PL do saneamento não será suficiente para enfrentar os problemas estruturais do setor no Brasil

09/12/2019

Os principais desafios estruturais do setor não estão refletidos no novo Marco Legal do Saneamento, que está em tramitação na Câmara dos Deputados. O debate sobre o Projeto de Lei 3.261/19 vem se resumindo à maior participação da iniciativa privada na prestação dos serviços públicos de saneamento (abastecimento de água, coleta e tratamento de esgoto, drenagem e resíduos sólidos) e deixa de lado a mudança de paradigma necessária para que de fato tenhamos segurança hídrica em todos os cantos do país. Enquanto o modus operandi do sistema, independente se for ele desempenhado por empresas públicas ou privadas, continuar promovendo enormes investimentos para buscar água cada vez mais longe, com a instalação de grandes infraestruturas cinzas, inacessíveis para pequenos municípios e com grandes impactos ambientais, não haverá água em quantidade e qualidade adequada para toda a população.

Se o PL for aprovado como está, há enorme risco de que as transformações necessárias para que esse serviço seja democratizado e modernizado no país saiam de pauta. Segundo o IBGE, quase 60% dos municípios, os titulares desse serviço, não têm planos de saneamento, enquanto o alcance do serviço nas regiões periféricas e rurais depende principalmente da capacidade dos poderes locais em localizar e priorizar esses territórios. A perspectiva apresentada no PL da criação de blocos regionais sem a autoridade municipal ignora essa prerrogativa e distancia o poder público local, seus planos e metas, e as condições estabelecidas nos contratos com prestadores de serviços, sejam eles públicos ou privados, ainda mais das demandas específicas da população, que em âmbito local têm necessariamente mais meios para se fazerem ouvidas e representadas.
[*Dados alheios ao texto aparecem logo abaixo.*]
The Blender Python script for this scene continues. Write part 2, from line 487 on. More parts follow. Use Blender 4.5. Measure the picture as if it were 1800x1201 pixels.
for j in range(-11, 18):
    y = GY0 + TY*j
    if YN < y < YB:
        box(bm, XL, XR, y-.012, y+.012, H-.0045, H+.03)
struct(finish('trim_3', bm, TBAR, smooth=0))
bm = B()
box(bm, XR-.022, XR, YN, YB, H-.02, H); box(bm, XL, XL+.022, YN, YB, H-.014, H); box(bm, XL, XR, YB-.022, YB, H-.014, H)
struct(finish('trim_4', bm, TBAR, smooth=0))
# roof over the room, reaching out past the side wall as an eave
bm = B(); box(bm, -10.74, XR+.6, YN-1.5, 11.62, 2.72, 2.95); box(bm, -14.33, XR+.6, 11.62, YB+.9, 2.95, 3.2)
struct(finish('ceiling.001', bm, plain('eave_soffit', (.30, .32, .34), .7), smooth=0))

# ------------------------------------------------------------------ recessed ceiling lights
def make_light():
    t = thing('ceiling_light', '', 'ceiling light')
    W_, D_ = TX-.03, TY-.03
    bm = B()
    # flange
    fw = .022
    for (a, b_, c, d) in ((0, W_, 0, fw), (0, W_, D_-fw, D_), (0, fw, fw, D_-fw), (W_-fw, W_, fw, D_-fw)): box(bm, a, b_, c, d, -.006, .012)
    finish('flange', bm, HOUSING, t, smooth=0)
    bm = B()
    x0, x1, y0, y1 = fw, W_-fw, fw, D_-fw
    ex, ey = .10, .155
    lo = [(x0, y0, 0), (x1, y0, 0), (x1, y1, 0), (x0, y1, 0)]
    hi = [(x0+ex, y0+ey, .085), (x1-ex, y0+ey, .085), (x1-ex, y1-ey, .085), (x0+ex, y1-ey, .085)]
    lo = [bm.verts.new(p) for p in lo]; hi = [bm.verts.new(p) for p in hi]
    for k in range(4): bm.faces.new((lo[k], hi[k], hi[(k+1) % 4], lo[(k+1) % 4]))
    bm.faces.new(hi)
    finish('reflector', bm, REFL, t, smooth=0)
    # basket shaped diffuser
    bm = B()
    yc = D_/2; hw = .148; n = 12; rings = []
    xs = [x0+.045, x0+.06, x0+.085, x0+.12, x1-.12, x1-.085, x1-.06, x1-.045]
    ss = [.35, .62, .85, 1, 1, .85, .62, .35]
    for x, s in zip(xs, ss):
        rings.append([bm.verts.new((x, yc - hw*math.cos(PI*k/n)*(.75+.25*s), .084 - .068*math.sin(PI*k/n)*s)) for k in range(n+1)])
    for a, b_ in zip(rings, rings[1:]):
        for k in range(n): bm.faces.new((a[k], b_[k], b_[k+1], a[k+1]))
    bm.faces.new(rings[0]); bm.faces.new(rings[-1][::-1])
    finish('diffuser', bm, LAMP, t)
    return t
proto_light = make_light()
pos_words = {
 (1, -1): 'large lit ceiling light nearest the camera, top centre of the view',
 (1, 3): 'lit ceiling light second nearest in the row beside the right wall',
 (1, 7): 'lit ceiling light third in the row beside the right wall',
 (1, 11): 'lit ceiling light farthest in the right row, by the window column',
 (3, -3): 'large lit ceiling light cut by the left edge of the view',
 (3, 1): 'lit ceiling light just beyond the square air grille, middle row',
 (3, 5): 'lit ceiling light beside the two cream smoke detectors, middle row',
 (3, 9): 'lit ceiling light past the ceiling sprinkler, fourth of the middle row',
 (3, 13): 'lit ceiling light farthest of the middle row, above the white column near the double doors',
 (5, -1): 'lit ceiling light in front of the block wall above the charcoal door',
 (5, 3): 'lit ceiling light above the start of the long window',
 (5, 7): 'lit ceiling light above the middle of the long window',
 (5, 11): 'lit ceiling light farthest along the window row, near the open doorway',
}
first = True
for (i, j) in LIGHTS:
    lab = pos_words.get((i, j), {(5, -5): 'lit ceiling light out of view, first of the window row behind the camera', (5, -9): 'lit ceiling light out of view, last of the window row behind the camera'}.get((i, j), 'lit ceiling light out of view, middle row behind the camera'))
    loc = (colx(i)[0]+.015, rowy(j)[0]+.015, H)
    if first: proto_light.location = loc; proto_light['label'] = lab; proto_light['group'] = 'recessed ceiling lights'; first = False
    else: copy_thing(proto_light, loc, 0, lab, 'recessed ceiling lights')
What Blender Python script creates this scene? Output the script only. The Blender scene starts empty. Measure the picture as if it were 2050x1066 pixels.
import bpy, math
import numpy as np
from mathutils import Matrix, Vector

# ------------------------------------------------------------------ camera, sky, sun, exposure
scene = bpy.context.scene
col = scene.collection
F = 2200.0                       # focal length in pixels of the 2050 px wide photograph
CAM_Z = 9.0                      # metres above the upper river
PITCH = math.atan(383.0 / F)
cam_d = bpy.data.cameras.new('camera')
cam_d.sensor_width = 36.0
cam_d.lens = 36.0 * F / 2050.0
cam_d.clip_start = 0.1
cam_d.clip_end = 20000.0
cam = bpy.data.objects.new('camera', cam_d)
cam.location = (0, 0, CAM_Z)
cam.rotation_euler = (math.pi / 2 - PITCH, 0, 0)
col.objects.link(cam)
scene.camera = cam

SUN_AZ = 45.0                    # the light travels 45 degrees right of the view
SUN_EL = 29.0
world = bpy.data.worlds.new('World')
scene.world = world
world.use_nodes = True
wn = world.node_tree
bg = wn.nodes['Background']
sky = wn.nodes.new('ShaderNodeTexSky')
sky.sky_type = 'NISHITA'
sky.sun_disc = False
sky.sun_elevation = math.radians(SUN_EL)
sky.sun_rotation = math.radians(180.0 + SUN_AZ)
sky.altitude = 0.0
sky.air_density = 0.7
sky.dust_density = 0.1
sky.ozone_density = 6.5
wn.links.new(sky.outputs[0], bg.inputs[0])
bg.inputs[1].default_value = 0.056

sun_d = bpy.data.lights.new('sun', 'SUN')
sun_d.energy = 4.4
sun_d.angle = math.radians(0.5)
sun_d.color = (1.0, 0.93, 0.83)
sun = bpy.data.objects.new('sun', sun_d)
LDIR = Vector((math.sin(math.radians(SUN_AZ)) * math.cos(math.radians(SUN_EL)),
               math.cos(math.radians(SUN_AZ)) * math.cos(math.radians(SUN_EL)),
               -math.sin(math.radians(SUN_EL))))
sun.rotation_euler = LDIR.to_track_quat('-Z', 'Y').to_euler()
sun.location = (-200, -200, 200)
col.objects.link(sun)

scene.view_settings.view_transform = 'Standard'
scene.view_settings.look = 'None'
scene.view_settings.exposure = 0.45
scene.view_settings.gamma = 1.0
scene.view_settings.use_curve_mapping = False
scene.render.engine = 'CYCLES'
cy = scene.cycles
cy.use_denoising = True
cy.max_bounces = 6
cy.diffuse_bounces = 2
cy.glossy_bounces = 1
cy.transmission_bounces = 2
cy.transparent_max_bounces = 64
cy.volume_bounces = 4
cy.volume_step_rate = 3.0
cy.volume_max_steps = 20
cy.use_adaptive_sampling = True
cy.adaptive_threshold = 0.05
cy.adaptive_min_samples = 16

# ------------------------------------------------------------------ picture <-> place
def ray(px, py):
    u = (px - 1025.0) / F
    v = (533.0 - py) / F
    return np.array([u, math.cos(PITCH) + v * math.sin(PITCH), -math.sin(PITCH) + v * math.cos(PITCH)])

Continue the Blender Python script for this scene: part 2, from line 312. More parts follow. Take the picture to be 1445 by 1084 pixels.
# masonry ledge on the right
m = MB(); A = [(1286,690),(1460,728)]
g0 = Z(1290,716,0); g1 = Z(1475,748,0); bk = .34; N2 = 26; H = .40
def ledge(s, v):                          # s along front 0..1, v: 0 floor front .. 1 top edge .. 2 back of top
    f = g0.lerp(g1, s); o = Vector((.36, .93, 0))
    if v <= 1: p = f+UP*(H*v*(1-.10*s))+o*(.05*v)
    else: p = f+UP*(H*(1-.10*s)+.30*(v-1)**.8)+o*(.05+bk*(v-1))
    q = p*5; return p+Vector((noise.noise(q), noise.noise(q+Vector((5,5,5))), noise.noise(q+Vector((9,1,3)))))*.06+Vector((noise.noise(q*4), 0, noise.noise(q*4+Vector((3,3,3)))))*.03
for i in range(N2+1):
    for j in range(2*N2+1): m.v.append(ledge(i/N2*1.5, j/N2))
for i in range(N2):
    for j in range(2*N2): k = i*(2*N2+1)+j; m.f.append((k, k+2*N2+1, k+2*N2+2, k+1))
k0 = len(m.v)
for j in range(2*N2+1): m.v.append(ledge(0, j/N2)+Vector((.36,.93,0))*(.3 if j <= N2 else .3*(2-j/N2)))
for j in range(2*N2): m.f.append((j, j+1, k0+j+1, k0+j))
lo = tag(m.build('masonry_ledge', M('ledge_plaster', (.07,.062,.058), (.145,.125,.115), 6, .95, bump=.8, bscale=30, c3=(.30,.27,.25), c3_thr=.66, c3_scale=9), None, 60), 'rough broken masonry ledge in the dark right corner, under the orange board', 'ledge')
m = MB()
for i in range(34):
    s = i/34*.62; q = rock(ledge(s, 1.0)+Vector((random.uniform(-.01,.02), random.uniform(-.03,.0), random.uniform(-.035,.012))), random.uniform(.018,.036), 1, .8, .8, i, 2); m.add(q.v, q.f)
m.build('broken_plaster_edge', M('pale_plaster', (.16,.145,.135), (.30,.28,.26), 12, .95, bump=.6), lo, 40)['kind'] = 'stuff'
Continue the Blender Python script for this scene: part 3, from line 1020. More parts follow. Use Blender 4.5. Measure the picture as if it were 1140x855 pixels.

Além disso, a defesa do PL, em grande medida, tem sido justificada pelos parlamentares e algumas entidades do setor pela viabilidade que o novo marco legal garantiria ao atendimento de pequenos municípios, especialmente a partir de um ganho de escala com a criação dos blocos regionais. Porém, esse debate não está sendo realizado de forma transparente com a sociedade. Quais são os cálculos por trás dessa suposição? Ainda hoje, não se sabe como se dão os subsídios cruzados entre municípios atendidos por um mesmo prestador e esse mecanismo não tem garantido que o serviço chegue às populações mais vulneráveis. A descentralização dos poderes e recursos, bem como a ampla participação da sociedade civil e priorização democrática dos investimentos públicos, são fundamentais para a sustentabilidade das políticas públicas. Mas o projeto não só caminha na direção contrária desse princípio, como também ignora as soluções e tecnologias que, para real modernização do setor, sem dúvidas deveriam ser amplamente incentivadas a partir de um novo marco legal do saneamento. Um novo paradigma de segurança hídrica deve estimular inovação e tecnologia, usando soluções baseadas na natureza para regeneração dos recursos hídricos e diminuição dos custos de tratamento e do uso de produtos químicos e de energia para tanto.

Os parlamentares também perdem a oportunidade de incorporar ao arcabouço legal brasileiro, no primeiro artigo da matéria em debate, o reconhecimento explícito do acesso ao saneamento básico como um direito humano fundamental à saúde pública e bem-estar social de todos brasileiros e brasileiras, como já acordou nas resoluções de 2010 e 2015 da Assembleia Geral das Nações Unidas (ONU).

Esses são alguns dos elementos que deveriam ser debatidos no Congresso e com o conjunto da sociedade civil, para avançarmos concretamente na urgente concepção de uma estratégia estruturante para o saneamento básico. Mesmo que o PL seja aprovado, ainda teremos um árduo caminho para adequar a legislação, superar os índices grotescos de acesso ao saneamento no Brasil e atingir as metas do Plano Nacional (Plansab) e do Objetivo de Desenvolvimento Sustentável #6 da Agenda 2030.